• Le 27 septembre 2020, le conflit gelé au Haut-Karabakh qui oppose l’Arménie à l’Azerbaïdjan reprenait, 26 ans après la signature d’une trêve qui s’était traduite par la mise en place d’un cessez-le-feu en 1994. La question de la souveraineté territoriale de cette terre entre les deux pays date d’au moins un siècle, mais les violences ont été ravivées lors de la chute de l’URSS.
  • Coincée entre l’Arménie à l’ouest et l’Azerbaïdjan à l’est, le Haut-Karabakh (ou république d’Artsakh) a proclamé son indépendance en septembre 1991, avant la tenue d’un référendum le 20 février 2017 qui a instauré un régime présidentiel, sans pour autant obtenir la reconnaissance internationale de la souveraineté du pays.
  • Après la seconde guerre du Haut-Karabagh — qui s’est soldée par la mise en place d’un cessez-le-feu ainsi qu’une proclamation de victoire par l’Azerbaïdjan —, Bakou a conservé les territoires conquis au Sud du Haut-Karabakh ainsi qu’une grande partie de la république d’Artsakh, à la frontière avec l’Arménie.
  • Selon l’accord de cessez-le-feu, la Russie occupe une position de médiateur et ses forces armées contrôlent le corridor de Latchine qui assure une voie d’accès entre l’Arménie et le Haut-Karabagh1. Moscou est très proche des deux pays du Caucase et partage une frontière longue de presque 300 km avec l’Azerbaïdjan. De plus, l’Arménie dispose d’un Traité d’amitié, de coopération et d’assistance mutuelle signé avec la Russie en 1997, dont l’article 2 prévoit que « la Fédération de Russie peut fournir une assistance à la République d’Arménie pour assurer sa sécurité, sur la base des relations alliées entre l’Arménie et la Russie »2.

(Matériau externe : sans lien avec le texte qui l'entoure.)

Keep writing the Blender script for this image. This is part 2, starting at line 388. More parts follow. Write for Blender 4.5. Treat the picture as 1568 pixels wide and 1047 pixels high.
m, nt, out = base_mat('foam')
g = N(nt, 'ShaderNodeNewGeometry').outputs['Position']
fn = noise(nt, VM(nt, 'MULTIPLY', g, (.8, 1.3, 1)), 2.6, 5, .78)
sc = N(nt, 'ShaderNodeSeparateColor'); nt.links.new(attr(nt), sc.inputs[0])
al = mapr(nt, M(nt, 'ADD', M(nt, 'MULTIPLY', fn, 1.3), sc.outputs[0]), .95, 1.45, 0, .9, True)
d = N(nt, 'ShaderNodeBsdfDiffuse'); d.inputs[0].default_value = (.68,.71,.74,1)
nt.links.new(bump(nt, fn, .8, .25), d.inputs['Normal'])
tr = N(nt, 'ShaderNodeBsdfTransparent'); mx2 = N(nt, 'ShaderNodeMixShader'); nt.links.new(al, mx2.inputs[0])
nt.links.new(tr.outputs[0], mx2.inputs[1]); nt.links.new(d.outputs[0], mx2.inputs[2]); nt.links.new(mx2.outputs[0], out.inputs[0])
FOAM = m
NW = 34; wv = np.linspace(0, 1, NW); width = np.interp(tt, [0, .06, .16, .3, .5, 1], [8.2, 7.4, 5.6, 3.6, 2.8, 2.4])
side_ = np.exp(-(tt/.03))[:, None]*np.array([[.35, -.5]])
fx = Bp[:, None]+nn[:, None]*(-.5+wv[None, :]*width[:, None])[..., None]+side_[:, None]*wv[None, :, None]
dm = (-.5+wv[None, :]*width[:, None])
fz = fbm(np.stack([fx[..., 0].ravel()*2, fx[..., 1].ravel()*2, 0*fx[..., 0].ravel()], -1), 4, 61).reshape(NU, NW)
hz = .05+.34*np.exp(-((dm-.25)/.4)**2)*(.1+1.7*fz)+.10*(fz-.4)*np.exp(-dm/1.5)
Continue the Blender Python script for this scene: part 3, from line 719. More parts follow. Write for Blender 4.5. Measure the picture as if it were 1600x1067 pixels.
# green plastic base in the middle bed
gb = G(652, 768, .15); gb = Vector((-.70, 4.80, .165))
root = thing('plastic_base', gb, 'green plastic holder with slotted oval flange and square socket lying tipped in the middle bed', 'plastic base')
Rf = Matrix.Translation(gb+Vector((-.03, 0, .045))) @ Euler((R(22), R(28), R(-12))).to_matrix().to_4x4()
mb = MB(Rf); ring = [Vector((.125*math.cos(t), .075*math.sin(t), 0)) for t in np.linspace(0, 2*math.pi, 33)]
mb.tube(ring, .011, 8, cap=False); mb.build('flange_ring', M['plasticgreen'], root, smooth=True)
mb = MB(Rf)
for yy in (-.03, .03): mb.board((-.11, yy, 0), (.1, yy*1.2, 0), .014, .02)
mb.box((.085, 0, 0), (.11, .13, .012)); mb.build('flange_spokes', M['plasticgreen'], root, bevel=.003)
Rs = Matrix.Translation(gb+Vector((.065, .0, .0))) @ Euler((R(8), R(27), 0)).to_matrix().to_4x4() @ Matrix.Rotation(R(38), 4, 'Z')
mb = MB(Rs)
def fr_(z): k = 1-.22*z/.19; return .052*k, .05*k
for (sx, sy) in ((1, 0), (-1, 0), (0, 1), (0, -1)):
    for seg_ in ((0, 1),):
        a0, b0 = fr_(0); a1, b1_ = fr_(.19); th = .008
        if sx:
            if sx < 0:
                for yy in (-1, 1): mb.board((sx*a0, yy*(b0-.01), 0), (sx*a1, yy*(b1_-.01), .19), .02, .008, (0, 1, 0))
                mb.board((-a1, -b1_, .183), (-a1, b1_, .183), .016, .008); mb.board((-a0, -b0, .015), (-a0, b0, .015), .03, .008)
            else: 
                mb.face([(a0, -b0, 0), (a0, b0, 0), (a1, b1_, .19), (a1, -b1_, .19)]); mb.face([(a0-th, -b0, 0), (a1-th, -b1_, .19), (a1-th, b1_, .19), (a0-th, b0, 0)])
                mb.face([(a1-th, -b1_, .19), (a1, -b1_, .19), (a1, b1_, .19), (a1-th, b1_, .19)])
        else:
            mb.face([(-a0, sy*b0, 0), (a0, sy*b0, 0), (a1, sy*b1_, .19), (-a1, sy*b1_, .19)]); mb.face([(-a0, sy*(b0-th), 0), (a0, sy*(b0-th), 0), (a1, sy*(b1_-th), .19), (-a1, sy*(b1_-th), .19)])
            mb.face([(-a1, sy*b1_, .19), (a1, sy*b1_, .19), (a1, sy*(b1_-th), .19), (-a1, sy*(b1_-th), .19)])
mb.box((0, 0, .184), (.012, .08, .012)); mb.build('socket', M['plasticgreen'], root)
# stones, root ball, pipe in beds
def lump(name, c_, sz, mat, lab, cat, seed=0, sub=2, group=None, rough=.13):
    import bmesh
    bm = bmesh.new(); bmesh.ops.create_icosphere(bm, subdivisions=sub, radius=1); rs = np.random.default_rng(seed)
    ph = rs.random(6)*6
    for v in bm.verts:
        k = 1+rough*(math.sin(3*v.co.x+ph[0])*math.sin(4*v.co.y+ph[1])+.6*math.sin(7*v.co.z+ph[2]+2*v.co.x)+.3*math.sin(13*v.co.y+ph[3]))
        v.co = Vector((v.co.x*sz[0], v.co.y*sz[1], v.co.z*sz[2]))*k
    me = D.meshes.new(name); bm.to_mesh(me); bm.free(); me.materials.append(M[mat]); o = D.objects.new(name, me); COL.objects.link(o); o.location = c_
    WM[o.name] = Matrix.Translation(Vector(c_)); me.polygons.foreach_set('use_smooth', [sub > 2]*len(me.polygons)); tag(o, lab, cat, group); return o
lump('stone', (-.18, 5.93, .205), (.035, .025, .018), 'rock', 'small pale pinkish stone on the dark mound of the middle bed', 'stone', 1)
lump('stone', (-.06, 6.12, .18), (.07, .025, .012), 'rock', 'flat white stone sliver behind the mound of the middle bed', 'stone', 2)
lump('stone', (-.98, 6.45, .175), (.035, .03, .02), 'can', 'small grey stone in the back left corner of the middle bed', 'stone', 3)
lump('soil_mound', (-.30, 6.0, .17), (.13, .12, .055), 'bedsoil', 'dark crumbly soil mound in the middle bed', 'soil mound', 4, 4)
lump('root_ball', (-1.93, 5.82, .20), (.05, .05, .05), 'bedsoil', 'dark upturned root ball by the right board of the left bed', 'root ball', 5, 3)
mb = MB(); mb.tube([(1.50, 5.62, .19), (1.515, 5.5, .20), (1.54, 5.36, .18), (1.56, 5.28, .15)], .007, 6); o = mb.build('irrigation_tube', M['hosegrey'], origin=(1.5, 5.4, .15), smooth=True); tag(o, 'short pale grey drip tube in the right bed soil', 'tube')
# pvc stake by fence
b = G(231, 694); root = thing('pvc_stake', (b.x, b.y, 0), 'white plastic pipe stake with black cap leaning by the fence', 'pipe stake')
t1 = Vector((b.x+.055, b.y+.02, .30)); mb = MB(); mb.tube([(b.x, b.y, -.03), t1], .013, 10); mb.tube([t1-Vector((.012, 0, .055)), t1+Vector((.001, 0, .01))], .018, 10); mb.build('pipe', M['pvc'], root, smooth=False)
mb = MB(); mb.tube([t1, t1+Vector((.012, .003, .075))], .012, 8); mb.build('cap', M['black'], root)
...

  • Dans la nuit de lundi à mardi, des tirs d’artillerie lourde de l’Azerbaïdjan vers l’Arménie ont été observés, présentant le risque d’une éventuelle escalade malgré le cessez-le-feu de 2020. Cet épisode est le dernier en date d’une crise frontalière qui s’est ouverte en mai 2021, lorsque plusieurs militaires azerbaïdjanais s’étaient aventurés en territoire arménien, violant de facto l’accord sur le Haut-Karabakh.
  • La guerre livrée par la Russie contre l’Ukraine a toutefois bouleversé l’équilibre du conflit. Le contingent de maintien de la paix de Moscou, situé dans le corridor de Latchine, n’est composé que de 1 960 hommes, conformément à l’accord de 2020. Ainsi, il se pourrait que l’engagement des forces russes en Europe — ainsi que l’importante défaite russe provoquée par la contre-offensive ukrainienne initiée la semaine dernière — crée une opportunité de ravivement du conflit par l’Azerbaïdjan qui y verrait un momentum pour conquérir le territoire restant du Haut-Karabakh, que Bakou considère comme faisant partie intégrante de son territoire.
  • En mars 2021, Karen Mazmanian pointait déjà le rôle exercé par la Russie dans la région et dans ce conflit. Il écrivait que « si dans l’immédiat l’Arménie ne risque pas de disparaître, elle se situe dans une zone trop stratégique pour s’estimer en sécurité. Encerclée d’« ennemis » elle ne trouvera de salut qu’en sortant de la mainmise du Kremlin et de son giron post-soviétique, seule façon sérieuse d’aboutir à un désenclavement économique et géopolitique durable ».